By modularizing the rotor, tools required to cut the grooves can be conveniently brought into position from the outside, for both the single rotor disks 2 and the double rotor disks 3. This makes it possible to achieve arbitrarily different groove shapes, such as those shown in FIGS. 4 and 5, and to insert blades 10 axially into grooves 14, 15 in the rotor disk 2 by blade roots 11 and 12 thereof.

Thus this disk construction makes any type of blade fastening possible, and its production can be carried out in a simple way by using smaller machine tools. Processing with welded-on blades or complex rotor disks of powdered metal is likewise possible. Very short processing times are attainable as a result of parallel machining.

No attempt has been made to show the sets of teeth between the rotor parts that relieve the weld seams, because they are conventional embodiments which are familiar to one skilled in the art.

Claims

1. A method for producing a rotor of a turbine from individual rotor parts being welded together to make a unit, which comprises: assembling parts of a rotor required for a given turbine in a modular system having supply steam shaft ends, single rotor disks, double rotor disks, and exhaust steam shaft ends, for producing various rotor variants;

machining grooves in final form for receiving rotor blade roots for minimizing still required remachining of the assembled rotor during production of the parts;

subsequently joining the parts together with low warping with an electron beam;

selecting required rotor blades, and equipping the rotor disks with the blades; and

final-form machining the rotor put together from the individual parts.

2. The method according to claim 1, which comprises producing the parts of the rotor at parallel times according to orders.

3. The method according to claim 1, which comprises taking the parts of the rotor from stock.
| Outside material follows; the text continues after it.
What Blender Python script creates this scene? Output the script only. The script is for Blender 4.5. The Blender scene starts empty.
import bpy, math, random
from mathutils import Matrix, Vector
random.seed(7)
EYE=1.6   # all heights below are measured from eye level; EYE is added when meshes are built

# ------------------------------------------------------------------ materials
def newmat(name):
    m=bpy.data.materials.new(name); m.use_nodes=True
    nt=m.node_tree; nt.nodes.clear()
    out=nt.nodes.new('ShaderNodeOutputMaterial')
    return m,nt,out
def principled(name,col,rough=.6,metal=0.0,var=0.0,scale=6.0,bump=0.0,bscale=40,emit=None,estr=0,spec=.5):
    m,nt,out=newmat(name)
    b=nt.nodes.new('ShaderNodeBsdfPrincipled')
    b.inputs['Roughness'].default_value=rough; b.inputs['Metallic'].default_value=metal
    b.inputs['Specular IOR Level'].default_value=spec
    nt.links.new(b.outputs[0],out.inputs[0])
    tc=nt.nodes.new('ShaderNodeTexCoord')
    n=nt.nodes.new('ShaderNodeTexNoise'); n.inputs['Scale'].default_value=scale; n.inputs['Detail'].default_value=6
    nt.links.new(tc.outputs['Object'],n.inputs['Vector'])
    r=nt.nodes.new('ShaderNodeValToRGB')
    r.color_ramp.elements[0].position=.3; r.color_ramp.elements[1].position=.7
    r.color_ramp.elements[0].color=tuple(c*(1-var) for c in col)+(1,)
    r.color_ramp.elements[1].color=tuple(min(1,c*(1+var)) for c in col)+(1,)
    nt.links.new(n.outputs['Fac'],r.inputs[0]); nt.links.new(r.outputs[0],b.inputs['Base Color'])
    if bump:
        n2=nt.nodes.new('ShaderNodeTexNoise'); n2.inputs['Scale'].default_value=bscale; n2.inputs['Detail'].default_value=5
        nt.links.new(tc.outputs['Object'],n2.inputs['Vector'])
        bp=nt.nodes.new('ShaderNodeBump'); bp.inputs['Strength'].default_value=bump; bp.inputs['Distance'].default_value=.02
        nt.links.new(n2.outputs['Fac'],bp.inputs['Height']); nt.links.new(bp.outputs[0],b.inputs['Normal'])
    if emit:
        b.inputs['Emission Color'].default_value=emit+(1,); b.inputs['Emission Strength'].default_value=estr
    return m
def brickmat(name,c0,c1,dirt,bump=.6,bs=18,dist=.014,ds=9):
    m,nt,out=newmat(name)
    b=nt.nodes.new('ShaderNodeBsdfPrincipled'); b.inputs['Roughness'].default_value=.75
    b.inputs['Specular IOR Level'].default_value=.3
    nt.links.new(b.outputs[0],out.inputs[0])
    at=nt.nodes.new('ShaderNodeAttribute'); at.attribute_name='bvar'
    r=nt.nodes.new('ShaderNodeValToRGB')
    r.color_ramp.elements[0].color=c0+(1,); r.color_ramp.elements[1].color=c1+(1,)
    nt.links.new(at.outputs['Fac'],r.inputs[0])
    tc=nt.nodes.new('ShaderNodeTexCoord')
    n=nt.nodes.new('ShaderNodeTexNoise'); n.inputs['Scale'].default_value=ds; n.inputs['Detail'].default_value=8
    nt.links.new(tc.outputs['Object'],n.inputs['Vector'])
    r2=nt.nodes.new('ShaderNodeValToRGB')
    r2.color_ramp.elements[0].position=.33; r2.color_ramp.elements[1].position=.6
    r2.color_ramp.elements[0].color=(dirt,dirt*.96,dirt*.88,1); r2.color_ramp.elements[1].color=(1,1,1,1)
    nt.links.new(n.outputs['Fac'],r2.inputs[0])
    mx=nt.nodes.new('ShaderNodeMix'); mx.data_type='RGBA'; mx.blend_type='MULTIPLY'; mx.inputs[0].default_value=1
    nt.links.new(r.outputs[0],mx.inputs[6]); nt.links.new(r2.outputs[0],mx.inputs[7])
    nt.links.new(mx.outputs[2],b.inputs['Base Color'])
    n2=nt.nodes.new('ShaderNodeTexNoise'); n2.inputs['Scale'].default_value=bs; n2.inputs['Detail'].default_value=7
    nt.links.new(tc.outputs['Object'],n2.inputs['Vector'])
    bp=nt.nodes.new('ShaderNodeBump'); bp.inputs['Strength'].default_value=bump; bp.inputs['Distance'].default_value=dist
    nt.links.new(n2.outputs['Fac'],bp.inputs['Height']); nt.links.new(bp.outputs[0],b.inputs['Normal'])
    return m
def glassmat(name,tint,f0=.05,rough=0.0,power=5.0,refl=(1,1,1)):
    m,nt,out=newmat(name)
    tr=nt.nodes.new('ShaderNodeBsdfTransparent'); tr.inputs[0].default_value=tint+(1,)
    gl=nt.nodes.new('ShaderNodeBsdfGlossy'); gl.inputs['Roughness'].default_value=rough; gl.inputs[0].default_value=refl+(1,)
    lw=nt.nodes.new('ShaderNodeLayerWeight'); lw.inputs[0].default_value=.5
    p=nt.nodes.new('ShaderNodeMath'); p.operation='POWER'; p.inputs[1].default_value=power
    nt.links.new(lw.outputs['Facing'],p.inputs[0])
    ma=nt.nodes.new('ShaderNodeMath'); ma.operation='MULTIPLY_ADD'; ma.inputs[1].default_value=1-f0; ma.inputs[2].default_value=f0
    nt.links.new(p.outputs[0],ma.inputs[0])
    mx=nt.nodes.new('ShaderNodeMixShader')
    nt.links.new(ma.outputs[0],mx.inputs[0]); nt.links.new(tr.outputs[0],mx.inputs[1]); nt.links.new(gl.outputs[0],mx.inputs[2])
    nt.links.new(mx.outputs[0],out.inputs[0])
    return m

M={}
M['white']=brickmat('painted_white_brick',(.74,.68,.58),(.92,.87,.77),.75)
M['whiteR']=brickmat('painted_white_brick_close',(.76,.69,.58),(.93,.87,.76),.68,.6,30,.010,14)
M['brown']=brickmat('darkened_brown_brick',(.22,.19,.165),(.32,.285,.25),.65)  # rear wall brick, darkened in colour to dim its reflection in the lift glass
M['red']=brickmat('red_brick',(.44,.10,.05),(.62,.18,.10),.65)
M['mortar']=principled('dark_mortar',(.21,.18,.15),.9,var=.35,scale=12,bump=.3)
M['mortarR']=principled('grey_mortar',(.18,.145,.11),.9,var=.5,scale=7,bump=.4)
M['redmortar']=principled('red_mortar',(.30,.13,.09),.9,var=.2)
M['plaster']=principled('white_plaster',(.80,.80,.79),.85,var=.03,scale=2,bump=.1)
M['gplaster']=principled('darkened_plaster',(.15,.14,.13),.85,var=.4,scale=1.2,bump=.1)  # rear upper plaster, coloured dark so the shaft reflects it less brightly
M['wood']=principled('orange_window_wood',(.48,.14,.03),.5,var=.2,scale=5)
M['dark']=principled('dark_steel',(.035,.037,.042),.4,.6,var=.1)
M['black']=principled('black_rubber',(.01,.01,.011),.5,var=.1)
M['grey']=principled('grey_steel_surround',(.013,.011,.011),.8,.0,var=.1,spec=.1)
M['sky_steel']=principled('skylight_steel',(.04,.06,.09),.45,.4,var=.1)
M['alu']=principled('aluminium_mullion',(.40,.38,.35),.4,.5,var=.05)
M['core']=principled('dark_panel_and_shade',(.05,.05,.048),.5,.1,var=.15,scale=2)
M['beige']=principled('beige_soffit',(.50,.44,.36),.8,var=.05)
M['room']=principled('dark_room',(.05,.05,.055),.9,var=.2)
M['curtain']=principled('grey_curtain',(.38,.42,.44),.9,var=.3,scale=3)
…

4. The method according to claim 1, which comprises producing the parts of the rotor at parallel times according to orders and taking the parts of the rotor from stock.

5. The method according to claim 1, which comprises assembling condensation-end-stage drums with the parts of the rotor.

6. The method according to claim 1, which comprises equipping the rotor disks with the blades before the parts are joined together.

7. The method according to claim 1, which comprises equipping the rotor disks with the blades after the parts are joined together.

8. The method according to claim 6, which comprises balancing at least one of the rotor disks.

9. The method according to claim 1, which comprises disposing an axial tie rod in an axial bore formed in the rotor parts to be joined together by electron beam welding, for holding the parts together during the joining strap.

10. The method according to claim 1, which comprises forming the parts together with high power density beam weld.

11. The method according to claim 1, which comprises making the parts of different materials.

12. The method according to claim 1, which comprises forming at least one of the rotor disks as a double rotor disk.

13. The method according to claim 1, which comprises forming a recess in the rotor parts being symmetrical with respect to the center axis on at least one side, forming an annular cuff resting on an adjacent rotor part and defining a location of the weld seam.

14. The method according to claim 13, which comprises forming the annular cuff of a material which is more easily welded than other regions of the rotor parts.

15. The method according to claim 14, which comprises selecting the material from the group consisting of a steel with a lower carbon content and a steel with a lower nickel content.

16. The method according to claim 13, which comprises at least partially equipping at least one of the rotor disks with blades, defining on the rotor disks an outer region disposed farther from the center axis, securing the blades to the outer region, and forming the outer region of a steel of higher mechanical strength than other regions of the rotor disk.